Vergonha de ser cria de favela? "Vou tentar resumir deixando claro pra quem acha pejorativo o nome 'favela', que favela é o nome de uma linda flor. Que como grande parte das flores tem seus espinhos mas sua beleza é rara e enche o mundo de cor. Acho que isso já diz muita coisa. Pra quem tem tiver dúvida é só pesquisar no Google".

'O jogo está mudando', diz sobre o racismo

Chaga presente em todas as esferas da sociedade, o racismo também é nítido na tela da televisão. Atrizes e atores negros têm poucas oportunidades em papéis de destaque, mas, segundo André Ramiro, "o jogo está mudando a passos largos".
"O estereótipo do preto e favelado em papéis subalternos e criminalizados infelizmente ainda é uma realidade não só nas artes, mas também nessa sociedade estruturalmente homofóbica, machista e racista que vivemos. O jogo está mudando a passos largos, mas estamos nos unindo cada vez mais, não queremos e não vamos mais aceitar sermos inferiorizados e classificados por nossa origem ou cor ao invés de nosso caráter. Igualdade de direitos e oportunidades a todos e todas é o X da questão.
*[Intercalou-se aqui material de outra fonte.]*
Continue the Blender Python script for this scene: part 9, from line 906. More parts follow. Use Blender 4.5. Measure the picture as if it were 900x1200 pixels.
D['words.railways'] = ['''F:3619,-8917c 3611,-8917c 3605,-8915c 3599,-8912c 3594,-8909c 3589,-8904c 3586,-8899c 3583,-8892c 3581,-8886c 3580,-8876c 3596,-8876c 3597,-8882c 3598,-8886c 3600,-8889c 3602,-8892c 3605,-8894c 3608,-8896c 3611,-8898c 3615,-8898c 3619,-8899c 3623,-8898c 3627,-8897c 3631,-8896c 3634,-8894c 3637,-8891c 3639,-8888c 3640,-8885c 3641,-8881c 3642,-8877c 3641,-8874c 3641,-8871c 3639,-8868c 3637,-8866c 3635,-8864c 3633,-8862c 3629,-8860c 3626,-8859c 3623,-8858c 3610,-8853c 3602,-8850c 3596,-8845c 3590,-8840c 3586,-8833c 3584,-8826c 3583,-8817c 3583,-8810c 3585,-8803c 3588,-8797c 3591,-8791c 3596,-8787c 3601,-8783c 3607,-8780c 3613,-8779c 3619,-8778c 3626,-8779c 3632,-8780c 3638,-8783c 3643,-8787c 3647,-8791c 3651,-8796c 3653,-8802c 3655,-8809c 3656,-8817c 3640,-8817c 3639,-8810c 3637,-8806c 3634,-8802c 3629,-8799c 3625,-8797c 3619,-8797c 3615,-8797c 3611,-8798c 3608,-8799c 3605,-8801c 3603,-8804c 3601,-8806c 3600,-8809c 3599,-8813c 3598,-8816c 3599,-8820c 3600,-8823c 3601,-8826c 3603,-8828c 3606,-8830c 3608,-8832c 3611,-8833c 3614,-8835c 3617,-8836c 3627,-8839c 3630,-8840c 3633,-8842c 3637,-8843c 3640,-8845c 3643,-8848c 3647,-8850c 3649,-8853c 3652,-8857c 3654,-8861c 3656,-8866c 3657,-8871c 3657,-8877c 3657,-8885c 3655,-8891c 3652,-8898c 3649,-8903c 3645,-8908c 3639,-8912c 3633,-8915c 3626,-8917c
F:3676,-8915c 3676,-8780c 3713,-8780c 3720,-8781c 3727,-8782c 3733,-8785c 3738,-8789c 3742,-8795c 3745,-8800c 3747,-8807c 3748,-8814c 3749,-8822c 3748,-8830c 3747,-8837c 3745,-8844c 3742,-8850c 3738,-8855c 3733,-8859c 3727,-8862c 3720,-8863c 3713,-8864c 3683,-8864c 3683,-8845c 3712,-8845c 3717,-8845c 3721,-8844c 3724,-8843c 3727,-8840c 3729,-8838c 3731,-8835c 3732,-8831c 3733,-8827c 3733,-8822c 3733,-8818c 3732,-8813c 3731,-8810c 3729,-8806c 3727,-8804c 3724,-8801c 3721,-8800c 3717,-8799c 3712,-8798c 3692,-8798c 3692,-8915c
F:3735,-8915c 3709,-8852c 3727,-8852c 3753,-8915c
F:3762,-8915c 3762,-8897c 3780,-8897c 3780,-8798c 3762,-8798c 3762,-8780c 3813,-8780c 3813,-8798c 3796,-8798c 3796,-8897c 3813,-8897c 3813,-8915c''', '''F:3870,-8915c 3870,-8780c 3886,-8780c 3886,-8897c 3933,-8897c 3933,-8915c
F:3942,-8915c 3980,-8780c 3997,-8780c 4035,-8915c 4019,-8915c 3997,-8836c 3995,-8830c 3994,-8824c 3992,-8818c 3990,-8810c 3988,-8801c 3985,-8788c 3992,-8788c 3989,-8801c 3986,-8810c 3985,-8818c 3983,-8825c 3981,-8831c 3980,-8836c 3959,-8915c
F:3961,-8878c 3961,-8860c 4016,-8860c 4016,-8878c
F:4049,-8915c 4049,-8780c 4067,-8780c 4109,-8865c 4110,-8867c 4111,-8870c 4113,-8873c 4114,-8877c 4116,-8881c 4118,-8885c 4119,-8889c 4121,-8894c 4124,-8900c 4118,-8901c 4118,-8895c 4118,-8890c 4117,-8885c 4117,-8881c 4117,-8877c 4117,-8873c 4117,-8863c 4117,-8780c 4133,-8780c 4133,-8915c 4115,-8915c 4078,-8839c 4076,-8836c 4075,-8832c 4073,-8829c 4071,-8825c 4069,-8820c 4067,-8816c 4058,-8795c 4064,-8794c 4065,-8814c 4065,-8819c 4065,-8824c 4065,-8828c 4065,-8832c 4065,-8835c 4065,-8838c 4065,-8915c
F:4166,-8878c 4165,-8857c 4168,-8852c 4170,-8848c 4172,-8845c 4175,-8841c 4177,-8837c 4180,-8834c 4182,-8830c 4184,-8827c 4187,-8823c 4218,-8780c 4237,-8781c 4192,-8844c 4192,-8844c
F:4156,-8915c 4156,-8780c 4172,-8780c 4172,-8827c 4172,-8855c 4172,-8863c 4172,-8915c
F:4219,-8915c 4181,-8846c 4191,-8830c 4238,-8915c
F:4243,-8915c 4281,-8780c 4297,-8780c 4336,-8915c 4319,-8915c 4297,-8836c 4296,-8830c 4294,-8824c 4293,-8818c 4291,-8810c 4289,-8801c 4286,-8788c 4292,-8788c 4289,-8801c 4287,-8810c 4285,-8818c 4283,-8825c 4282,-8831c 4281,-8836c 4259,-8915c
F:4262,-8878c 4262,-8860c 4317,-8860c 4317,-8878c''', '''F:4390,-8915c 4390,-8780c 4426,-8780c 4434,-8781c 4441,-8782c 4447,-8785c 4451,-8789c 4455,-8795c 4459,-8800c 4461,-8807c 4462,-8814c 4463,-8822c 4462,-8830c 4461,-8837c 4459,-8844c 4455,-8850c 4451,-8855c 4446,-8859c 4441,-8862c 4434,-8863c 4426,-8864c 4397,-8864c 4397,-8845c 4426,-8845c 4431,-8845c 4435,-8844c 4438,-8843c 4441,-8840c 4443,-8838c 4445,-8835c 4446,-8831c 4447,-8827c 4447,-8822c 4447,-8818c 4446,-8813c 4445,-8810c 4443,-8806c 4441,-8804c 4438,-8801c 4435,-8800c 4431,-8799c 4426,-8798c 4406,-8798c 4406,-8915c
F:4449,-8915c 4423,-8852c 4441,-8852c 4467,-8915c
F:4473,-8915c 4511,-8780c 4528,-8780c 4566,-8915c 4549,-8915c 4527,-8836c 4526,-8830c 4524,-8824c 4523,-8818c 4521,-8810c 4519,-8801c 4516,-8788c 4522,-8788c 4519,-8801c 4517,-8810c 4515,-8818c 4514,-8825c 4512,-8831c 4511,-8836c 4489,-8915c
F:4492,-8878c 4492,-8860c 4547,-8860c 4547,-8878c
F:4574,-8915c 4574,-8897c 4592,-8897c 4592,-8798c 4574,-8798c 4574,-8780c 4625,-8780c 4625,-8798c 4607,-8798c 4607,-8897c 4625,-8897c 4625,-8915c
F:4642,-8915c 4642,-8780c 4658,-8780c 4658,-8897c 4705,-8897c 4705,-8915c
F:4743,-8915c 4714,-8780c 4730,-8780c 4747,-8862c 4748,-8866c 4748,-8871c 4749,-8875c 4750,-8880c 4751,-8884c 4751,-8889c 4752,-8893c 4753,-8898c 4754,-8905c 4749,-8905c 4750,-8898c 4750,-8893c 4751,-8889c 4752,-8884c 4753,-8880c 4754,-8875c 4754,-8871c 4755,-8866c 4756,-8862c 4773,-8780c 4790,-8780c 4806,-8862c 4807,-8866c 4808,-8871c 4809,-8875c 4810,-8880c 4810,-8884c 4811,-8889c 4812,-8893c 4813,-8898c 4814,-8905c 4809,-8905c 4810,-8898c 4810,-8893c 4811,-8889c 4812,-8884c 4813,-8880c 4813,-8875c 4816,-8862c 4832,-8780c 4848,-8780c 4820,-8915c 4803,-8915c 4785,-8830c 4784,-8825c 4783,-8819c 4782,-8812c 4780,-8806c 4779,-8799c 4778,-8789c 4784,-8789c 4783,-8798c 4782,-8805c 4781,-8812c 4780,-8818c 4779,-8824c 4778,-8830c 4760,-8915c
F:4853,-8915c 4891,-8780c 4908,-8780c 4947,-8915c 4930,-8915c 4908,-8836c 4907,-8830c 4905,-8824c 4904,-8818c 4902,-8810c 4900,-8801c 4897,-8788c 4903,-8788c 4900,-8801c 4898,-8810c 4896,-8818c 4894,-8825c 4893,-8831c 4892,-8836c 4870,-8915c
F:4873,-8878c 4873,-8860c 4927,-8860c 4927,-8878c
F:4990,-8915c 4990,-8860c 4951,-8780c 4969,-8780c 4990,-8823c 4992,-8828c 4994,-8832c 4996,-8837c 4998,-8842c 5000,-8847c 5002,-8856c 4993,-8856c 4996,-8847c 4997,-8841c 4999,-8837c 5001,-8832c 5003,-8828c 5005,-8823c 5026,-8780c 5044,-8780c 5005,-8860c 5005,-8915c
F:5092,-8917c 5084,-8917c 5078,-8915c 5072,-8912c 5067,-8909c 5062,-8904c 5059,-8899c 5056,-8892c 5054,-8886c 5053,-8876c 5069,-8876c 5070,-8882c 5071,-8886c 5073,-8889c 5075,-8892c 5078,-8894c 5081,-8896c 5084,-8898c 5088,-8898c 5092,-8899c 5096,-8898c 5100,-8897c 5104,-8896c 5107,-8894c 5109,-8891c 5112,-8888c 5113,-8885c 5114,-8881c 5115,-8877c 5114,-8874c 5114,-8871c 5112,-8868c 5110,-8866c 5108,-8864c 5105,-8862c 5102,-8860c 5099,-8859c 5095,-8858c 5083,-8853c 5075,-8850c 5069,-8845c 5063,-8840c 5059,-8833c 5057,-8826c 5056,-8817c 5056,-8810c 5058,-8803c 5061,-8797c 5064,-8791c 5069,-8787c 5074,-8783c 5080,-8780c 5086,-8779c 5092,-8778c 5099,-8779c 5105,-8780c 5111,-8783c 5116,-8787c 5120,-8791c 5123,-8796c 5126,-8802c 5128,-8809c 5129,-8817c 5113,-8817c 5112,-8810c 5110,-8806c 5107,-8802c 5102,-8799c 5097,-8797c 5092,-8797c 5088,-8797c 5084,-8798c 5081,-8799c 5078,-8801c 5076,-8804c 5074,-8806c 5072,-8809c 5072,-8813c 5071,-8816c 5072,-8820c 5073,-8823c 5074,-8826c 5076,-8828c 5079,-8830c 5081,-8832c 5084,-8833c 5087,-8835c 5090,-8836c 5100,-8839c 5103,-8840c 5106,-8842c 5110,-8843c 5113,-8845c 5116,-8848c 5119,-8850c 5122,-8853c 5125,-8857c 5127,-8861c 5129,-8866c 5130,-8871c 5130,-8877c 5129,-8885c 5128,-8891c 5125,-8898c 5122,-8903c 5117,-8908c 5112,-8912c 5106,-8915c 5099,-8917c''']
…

Já foi o tempo em que o povo preto dependia só de ser artista ou jogador de futebol pra ganhar acensão. Somos muito mais que isso e temos o direito de ocuparmos as esferas sociais exercendo nosso poder de decisão e nosso protagonismo, onde defendemos nossa cultura e nossa narrativa através de nossa própria história. Não é pelo ter, mais sim pelo ser", destaca o ator.